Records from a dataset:
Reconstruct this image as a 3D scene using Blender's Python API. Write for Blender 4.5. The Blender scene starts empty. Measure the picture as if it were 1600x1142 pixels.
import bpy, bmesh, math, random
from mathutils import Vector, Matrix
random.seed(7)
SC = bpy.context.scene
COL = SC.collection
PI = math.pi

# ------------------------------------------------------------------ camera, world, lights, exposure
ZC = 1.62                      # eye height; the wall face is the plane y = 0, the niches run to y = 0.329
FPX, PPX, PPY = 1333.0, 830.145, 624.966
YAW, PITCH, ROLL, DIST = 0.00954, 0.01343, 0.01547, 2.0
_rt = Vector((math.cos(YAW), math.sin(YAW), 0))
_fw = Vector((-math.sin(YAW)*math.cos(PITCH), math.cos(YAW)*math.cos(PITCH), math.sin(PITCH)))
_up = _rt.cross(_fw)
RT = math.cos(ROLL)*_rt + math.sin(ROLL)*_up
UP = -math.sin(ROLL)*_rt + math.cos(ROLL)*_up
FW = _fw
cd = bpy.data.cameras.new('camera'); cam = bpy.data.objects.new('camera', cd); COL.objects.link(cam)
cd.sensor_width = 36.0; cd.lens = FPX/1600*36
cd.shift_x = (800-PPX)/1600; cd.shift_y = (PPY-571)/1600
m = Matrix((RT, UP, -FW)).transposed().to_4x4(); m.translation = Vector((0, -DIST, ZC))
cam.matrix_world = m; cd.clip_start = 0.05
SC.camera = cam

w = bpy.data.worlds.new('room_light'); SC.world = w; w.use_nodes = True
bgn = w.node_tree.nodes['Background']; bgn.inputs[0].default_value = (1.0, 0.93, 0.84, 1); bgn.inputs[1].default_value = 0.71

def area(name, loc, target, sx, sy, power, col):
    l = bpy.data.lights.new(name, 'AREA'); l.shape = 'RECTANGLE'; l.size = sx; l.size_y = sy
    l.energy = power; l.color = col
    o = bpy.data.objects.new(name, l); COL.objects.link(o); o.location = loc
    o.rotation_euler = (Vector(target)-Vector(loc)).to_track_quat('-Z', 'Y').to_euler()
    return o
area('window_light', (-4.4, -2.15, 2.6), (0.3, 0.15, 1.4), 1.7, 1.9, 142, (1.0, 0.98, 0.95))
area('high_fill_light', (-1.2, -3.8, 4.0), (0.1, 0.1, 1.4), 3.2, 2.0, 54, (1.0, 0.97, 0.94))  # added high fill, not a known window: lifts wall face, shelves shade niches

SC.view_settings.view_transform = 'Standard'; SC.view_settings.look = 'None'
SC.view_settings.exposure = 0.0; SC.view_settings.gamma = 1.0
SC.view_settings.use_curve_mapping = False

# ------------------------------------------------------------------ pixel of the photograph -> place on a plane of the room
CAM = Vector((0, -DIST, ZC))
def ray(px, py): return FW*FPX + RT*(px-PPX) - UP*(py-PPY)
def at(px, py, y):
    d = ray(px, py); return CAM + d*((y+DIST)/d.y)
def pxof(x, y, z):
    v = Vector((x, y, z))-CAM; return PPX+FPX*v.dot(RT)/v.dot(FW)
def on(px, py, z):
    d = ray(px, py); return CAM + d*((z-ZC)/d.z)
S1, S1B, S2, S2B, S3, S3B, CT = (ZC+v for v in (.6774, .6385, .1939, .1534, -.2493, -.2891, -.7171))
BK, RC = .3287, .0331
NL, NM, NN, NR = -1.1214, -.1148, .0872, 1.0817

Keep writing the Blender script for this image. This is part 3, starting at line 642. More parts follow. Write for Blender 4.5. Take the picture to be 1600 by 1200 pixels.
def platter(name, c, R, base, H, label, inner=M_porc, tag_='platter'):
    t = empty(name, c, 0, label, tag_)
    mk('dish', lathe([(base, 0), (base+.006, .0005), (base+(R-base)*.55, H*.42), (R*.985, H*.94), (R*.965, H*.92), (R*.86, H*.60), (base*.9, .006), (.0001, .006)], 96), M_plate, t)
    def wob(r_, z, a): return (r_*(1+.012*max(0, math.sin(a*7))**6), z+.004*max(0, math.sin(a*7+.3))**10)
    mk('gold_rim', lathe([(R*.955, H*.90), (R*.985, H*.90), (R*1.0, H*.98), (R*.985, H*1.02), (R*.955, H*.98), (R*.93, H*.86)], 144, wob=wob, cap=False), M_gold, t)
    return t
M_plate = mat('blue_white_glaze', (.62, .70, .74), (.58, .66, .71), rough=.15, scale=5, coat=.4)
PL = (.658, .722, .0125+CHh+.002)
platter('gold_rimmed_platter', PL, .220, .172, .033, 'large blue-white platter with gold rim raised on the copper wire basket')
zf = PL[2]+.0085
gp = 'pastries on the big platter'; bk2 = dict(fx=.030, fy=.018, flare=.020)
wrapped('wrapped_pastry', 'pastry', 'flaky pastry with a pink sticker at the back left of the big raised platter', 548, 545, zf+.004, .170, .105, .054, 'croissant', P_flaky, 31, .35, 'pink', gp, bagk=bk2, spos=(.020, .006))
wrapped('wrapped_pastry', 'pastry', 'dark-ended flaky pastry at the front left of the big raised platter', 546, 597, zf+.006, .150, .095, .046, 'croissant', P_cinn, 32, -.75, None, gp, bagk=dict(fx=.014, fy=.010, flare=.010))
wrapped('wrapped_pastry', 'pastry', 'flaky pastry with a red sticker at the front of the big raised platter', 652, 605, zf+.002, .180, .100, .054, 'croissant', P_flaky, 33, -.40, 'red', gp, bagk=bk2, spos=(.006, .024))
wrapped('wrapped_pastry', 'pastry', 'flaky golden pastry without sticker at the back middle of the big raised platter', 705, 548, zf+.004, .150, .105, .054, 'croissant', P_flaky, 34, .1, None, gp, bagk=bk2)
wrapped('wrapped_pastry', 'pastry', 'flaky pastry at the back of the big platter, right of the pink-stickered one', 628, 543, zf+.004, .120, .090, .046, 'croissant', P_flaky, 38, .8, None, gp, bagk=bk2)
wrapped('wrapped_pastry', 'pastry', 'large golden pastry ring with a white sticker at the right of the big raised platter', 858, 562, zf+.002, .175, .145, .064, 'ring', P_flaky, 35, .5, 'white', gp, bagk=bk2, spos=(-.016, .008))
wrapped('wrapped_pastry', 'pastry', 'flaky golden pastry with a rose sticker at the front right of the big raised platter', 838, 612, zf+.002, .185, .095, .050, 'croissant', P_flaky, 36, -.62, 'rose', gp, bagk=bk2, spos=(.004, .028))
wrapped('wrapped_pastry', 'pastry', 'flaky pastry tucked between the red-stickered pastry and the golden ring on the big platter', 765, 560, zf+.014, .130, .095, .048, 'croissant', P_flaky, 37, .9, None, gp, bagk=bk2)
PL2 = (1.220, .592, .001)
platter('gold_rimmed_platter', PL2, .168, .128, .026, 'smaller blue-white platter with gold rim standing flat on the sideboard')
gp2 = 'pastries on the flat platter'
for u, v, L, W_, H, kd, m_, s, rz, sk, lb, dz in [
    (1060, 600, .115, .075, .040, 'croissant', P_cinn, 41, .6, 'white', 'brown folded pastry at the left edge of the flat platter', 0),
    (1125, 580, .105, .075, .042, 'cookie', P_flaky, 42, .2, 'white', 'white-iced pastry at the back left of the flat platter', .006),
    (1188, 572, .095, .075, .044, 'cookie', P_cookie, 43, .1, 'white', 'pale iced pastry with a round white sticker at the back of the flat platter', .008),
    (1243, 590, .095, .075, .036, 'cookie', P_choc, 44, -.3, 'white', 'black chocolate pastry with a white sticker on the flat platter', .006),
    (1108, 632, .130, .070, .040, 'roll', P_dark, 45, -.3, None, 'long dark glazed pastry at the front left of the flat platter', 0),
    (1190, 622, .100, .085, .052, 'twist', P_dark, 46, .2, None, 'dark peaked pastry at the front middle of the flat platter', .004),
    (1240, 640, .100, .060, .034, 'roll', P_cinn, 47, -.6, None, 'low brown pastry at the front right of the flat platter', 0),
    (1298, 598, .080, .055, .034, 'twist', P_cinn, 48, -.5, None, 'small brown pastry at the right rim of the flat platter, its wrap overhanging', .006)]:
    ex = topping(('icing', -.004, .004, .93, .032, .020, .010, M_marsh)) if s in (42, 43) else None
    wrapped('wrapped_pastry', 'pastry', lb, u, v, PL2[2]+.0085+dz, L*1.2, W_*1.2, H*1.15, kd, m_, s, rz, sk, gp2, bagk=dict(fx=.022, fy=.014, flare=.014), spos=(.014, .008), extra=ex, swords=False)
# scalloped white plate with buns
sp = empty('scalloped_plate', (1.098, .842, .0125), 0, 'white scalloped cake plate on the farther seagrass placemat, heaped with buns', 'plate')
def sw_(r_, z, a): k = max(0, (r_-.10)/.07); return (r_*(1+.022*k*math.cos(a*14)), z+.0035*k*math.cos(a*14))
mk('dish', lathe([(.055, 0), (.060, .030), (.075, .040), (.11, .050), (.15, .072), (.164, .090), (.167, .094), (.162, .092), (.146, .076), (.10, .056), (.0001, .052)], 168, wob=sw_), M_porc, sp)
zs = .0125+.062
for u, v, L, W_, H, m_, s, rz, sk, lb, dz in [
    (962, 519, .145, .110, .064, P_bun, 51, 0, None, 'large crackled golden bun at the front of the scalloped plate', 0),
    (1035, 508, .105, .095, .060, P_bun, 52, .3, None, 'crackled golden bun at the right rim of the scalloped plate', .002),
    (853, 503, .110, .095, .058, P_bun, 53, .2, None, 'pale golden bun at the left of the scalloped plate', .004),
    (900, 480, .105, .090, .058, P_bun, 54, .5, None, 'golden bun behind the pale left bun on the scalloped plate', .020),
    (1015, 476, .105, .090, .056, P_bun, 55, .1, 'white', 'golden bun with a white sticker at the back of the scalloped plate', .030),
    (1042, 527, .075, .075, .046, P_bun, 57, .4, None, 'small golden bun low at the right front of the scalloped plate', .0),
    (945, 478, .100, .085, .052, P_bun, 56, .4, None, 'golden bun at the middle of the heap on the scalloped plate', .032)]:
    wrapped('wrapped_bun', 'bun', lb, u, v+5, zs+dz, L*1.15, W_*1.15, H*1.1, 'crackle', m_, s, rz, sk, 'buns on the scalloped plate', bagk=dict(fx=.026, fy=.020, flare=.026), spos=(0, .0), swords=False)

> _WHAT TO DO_
Print, unaltered, every line from the beginning of the material down to the line with "PI = math.pi".

> _EXERCISE RESULT_
Reconstruct this image as a 3D scene using Blender's Python API. Write for Blender 4.5. The Blender scene starts empty. Measure the picture as if it were 1600x1142 pixels.
import bpy, bmesh, math, random
from mathutils import Vector, Matrix
random.seed(7)
SC = bpy.context.scene
COL = SC.collection
PI = math.pi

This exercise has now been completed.